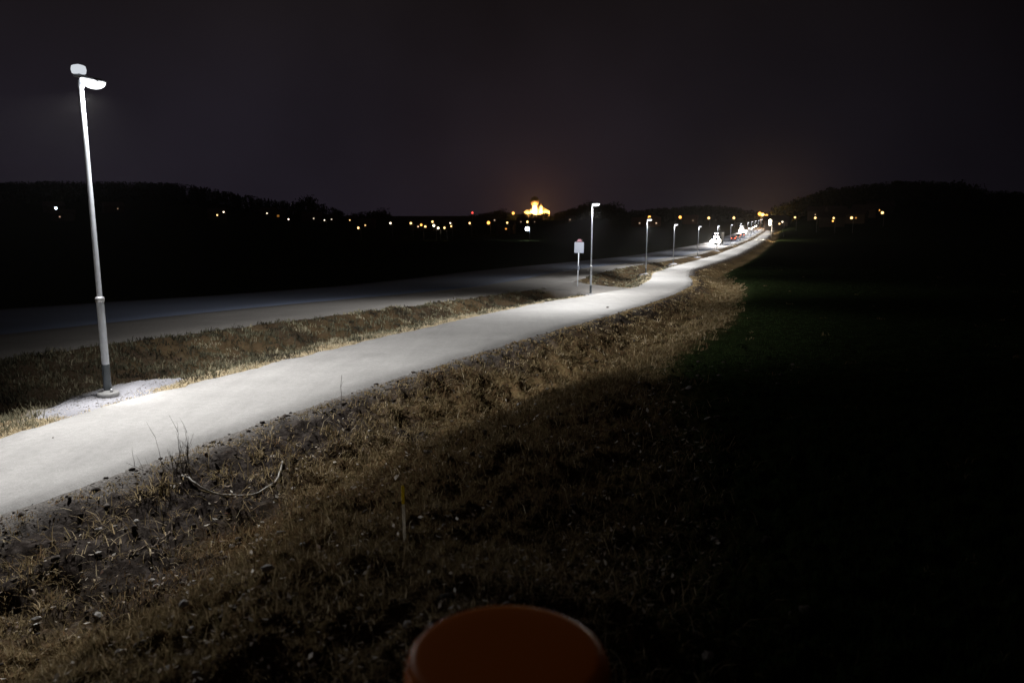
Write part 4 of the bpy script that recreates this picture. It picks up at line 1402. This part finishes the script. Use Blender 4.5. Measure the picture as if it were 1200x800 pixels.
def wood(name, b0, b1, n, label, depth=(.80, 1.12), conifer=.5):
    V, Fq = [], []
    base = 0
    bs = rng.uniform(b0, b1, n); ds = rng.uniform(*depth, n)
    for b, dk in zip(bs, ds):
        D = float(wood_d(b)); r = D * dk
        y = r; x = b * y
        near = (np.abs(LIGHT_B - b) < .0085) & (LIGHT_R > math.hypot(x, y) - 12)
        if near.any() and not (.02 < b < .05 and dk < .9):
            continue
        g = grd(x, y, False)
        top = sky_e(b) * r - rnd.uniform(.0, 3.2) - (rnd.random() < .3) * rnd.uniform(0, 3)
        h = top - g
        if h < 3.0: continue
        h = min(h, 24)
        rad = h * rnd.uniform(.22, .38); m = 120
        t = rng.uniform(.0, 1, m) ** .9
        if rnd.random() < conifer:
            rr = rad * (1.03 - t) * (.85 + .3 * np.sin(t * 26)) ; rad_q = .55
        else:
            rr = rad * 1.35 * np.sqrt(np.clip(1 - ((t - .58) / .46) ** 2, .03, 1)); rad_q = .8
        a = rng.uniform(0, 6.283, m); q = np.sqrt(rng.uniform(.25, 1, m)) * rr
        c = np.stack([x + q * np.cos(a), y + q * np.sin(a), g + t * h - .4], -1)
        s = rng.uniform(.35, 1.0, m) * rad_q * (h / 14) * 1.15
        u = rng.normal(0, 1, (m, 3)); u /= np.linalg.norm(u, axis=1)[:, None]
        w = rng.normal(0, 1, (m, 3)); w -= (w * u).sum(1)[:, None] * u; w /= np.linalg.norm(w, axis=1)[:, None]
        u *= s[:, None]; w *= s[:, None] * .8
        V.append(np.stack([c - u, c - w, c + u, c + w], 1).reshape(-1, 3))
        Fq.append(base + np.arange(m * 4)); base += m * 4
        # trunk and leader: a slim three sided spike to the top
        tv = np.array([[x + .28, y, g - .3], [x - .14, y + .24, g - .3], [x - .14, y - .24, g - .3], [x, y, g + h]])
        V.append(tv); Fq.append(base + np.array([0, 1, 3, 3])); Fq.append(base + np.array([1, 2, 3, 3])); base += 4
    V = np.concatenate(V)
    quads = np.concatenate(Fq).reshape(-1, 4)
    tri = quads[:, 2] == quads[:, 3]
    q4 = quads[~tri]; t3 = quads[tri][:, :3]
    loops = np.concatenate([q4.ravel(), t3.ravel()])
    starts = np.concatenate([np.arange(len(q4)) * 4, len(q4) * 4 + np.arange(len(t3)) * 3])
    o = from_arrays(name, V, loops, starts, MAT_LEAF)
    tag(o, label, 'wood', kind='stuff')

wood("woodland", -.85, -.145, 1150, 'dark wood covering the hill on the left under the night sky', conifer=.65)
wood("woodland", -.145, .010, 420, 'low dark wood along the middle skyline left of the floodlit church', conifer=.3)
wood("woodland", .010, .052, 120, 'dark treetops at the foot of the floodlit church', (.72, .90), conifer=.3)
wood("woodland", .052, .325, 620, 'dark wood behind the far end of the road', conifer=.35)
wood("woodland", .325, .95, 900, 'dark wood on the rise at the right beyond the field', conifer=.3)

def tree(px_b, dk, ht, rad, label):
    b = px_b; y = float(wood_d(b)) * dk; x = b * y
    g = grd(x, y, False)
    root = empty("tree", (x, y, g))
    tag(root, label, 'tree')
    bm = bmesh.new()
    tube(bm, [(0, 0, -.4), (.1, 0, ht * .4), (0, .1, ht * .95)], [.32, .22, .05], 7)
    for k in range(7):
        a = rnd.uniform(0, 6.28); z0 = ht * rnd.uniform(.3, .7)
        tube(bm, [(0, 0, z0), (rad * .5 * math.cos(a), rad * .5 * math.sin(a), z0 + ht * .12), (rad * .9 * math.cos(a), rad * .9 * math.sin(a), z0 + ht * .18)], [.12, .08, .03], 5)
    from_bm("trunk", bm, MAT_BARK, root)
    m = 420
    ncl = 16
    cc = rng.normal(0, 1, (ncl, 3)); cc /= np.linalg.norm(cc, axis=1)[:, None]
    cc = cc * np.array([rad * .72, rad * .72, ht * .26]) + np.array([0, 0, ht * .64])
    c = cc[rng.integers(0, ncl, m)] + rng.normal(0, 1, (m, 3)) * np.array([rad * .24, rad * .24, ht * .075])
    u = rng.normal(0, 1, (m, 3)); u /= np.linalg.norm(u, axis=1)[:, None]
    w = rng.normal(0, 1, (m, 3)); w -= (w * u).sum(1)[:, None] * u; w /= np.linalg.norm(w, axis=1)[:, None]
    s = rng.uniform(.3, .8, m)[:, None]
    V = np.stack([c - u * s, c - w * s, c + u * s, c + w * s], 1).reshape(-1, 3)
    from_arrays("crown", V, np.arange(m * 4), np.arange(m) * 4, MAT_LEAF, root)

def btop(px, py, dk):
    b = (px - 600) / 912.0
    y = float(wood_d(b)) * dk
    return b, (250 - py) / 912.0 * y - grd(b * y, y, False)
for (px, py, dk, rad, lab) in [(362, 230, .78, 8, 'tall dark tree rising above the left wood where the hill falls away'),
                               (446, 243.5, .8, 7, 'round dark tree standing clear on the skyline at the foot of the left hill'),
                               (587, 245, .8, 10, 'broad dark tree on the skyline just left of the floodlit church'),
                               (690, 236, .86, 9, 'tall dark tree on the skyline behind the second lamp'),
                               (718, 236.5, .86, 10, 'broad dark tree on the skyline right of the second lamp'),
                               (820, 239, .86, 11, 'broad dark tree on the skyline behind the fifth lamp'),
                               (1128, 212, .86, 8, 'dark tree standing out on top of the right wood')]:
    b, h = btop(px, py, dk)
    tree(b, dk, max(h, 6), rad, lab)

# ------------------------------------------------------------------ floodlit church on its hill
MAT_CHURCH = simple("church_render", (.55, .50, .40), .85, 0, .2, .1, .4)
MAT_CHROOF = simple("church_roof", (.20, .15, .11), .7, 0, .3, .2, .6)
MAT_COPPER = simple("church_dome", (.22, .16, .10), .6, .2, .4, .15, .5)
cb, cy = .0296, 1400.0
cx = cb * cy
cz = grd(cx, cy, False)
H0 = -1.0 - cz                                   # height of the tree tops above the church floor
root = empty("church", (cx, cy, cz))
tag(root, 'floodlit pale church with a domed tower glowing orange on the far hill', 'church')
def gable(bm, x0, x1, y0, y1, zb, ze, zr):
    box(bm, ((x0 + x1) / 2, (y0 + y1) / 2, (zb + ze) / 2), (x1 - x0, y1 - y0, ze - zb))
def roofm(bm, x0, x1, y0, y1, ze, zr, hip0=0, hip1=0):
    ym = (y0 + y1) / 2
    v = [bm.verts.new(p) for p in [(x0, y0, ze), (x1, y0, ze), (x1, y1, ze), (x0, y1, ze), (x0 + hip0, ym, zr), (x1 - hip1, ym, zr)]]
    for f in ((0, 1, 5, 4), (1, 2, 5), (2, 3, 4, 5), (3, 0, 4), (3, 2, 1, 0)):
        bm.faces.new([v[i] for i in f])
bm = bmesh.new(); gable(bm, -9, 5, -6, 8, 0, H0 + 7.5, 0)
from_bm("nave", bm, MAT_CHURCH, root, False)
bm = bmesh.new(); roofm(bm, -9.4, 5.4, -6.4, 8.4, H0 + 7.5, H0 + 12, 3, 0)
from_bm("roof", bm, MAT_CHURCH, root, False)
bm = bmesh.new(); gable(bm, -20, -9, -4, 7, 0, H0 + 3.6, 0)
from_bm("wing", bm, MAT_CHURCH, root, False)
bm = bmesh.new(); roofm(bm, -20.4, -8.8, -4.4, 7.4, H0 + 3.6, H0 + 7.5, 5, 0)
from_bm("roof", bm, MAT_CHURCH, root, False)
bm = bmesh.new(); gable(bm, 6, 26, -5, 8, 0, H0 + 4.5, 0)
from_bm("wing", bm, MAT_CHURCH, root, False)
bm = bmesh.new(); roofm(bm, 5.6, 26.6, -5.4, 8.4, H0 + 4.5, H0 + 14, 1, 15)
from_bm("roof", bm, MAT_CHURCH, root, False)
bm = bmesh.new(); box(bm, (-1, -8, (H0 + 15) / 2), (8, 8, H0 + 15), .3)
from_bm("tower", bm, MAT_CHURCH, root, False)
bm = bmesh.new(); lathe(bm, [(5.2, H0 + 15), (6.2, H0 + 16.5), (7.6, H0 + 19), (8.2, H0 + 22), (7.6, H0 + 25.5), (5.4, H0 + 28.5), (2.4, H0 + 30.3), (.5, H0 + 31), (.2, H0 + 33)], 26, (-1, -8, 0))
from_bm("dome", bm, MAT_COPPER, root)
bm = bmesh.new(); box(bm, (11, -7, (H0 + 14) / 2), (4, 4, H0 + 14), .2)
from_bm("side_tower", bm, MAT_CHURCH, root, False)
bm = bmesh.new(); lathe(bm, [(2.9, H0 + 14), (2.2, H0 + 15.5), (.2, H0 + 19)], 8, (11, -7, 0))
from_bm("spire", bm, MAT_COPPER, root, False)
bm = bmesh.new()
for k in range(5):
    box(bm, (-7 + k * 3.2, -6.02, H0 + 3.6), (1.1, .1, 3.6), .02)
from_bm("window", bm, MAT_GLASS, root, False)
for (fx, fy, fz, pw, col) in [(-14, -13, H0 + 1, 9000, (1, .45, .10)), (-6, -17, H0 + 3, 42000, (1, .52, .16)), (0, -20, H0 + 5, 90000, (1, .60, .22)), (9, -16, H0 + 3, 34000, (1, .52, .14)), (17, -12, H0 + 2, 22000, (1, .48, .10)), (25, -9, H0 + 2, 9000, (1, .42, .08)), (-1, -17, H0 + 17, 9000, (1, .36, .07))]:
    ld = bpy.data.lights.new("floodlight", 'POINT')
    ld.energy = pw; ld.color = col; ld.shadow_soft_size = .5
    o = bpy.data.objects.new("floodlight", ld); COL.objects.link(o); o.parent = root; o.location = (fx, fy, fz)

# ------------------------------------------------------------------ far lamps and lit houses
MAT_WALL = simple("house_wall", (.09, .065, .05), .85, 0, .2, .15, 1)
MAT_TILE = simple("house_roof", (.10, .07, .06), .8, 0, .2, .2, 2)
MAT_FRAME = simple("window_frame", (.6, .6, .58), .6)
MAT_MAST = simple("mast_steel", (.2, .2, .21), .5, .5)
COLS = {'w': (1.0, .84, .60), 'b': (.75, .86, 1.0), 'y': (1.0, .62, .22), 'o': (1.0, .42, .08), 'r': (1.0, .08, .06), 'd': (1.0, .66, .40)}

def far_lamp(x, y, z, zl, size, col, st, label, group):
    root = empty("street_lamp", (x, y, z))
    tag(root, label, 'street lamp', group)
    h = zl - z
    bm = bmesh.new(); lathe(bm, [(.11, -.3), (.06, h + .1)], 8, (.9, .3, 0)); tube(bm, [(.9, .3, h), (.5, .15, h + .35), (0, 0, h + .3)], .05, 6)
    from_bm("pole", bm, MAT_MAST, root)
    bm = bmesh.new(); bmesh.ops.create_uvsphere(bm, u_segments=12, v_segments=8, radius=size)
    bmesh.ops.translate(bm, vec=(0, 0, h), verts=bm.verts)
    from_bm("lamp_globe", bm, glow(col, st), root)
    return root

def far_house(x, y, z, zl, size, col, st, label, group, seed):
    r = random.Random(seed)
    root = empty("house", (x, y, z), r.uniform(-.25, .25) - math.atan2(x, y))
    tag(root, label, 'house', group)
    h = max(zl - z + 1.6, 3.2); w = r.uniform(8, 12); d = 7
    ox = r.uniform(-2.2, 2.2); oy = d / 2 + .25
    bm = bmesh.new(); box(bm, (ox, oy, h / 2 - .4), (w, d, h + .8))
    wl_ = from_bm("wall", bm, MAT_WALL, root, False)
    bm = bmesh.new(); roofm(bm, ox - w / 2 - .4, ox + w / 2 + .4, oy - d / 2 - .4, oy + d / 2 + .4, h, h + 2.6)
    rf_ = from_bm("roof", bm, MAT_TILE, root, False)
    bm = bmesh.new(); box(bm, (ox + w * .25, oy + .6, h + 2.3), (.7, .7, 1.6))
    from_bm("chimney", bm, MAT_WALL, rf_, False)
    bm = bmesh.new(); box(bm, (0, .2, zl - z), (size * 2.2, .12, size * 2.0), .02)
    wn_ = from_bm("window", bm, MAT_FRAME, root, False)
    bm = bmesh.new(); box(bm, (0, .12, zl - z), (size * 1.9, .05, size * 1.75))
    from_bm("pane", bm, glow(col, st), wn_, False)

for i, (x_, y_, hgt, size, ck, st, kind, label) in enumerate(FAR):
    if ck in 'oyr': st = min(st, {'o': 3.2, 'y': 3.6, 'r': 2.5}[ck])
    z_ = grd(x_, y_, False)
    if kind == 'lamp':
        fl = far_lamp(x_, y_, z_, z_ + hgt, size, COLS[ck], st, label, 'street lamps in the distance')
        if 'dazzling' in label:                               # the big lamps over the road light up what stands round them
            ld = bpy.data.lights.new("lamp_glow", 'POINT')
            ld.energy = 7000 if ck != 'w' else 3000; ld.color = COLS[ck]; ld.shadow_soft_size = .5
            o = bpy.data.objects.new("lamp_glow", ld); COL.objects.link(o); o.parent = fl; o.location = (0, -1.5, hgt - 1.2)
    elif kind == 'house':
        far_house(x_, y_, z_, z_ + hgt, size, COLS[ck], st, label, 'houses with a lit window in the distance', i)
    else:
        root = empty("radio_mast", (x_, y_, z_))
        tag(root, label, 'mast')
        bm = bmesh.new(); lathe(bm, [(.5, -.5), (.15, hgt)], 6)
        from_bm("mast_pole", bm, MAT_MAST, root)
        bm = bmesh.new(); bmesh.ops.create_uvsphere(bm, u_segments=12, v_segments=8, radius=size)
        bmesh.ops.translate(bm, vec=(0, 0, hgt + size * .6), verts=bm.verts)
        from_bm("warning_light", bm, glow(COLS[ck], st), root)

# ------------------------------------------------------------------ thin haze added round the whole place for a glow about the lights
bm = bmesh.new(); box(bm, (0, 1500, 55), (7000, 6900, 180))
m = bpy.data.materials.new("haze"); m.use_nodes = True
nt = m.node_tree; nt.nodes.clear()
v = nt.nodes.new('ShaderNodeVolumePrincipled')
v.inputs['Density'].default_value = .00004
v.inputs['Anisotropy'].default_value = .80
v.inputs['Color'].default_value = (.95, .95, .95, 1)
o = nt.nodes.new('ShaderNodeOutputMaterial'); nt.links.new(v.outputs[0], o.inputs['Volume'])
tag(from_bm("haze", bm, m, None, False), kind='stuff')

* * *

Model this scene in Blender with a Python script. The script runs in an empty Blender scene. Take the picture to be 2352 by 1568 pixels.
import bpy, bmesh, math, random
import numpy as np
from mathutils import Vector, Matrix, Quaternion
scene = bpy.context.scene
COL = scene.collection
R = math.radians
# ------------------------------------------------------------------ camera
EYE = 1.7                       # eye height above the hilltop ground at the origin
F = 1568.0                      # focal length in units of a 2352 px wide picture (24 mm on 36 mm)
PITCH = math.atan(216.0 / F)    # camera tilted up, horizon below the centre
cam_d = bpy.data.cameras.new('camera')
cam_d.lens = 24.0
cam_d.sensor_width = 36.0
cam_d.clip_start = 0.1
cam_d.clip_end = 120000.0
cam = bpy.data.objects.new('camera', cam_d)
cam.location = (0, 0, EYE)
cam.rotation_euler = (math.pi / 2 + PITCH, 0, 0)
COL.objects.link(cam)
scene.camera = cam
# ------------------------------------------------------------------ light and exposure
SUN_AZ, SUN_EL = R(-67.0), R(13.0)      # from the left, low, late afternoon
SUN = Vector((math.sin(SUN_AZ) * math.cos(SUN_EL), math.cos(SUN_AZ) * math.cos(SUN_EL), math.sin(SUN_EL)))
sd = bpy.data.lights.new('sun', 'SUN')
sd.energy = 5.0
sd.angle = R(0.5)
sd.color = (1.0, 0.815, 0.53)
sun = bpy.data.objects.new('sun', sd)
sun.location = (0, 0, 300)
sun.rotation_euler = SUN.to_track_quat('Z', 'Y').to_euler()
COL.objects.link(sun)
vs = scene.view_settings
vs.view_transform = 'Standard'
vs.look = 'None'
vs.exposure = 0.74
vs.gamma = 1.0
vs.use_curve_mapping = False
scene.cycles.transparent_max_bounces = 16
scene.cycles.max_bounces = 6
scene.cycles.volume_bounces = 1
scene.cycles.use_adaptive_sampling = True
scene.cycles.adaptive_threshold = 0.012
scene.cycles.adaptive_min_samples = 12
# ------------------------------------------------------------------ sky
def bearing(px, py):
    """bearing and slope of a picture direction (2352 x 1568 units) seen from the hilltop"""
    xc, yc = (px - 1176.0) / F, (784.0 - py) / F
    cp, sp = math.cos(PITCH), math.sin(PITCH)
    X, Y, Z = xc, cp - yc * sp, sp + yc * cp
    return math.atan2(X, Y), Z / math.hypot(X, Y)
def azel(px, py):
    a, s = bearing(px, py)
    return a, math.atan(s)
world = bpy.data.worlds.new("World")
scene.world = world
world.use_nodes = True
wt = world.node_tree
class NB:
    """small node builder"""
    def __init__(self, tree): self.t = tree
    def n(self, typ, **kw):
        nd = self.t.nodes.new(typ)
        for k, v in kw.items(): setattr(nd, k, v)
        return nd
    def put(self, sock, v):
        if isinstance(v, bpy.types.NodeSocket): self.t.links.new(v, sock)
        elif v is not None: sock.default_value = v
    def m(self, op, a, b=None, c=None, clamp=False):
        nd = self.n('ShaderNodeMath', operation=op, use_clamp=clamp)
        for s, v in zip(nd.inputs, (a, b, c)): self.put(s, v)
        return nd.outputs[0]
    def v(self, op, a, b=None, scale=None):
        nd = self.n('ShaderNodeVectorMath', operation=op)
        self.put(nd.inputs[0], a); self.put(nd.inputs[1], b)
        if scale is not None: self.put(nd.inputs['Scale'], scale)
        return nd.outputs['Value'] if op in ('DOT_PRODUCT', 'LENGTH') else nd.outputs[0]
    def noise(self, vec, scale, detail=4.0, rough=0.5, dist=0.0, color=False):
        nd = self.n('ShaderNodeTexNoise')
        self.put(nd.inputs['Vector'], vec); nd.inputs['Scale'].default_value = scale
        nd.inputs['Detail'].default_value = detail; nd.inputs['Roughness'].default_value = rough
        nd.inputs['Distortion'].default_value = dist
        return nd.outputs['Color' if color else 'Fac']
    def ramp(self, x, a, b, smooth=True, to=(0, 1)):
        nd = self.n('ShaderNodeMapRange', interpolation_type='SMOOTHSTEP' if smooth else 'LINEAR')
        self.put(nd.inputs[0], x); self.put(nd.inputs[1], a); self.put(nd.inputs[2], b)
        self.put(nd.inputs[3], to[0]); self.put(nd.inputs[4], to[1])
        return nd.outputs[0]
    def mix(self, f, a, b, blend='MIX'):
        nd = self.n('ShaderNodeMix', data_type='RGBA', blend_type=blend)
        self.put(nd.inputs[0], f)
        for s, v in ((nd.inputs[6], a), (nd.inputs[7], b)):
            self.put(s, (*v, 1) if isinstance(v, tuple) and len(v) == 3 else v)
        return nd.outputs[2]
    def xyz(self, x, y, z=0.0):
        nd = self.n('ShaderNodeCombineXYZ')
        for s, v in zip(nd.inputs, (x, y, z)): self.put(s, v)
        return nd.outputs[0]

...

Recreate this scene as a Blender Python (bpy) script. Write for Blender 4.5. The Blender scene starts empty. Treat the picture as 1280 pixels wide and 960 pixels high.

JOB: Scan the material above for the string "this" and report each line where you find it.

EXERCISE OUTPUT:
Write part 4 of the bpy script that recreates this picture. It picks up at line 1402. This part finishes the script. Use Blender 4.5. Measure the picture as if it were 1200x800 pixels.
Model this scene in Blender with a Python script. The script runs in an empty Blender scene. Take the picture to be 2352 by 1568 pixels.
Recreate this scene as a Blender Python (bpy) script. Write for Blender 4.5. The Blender scene starts empty. Treat the picture as 1280 pixels wide and 960 pixels high.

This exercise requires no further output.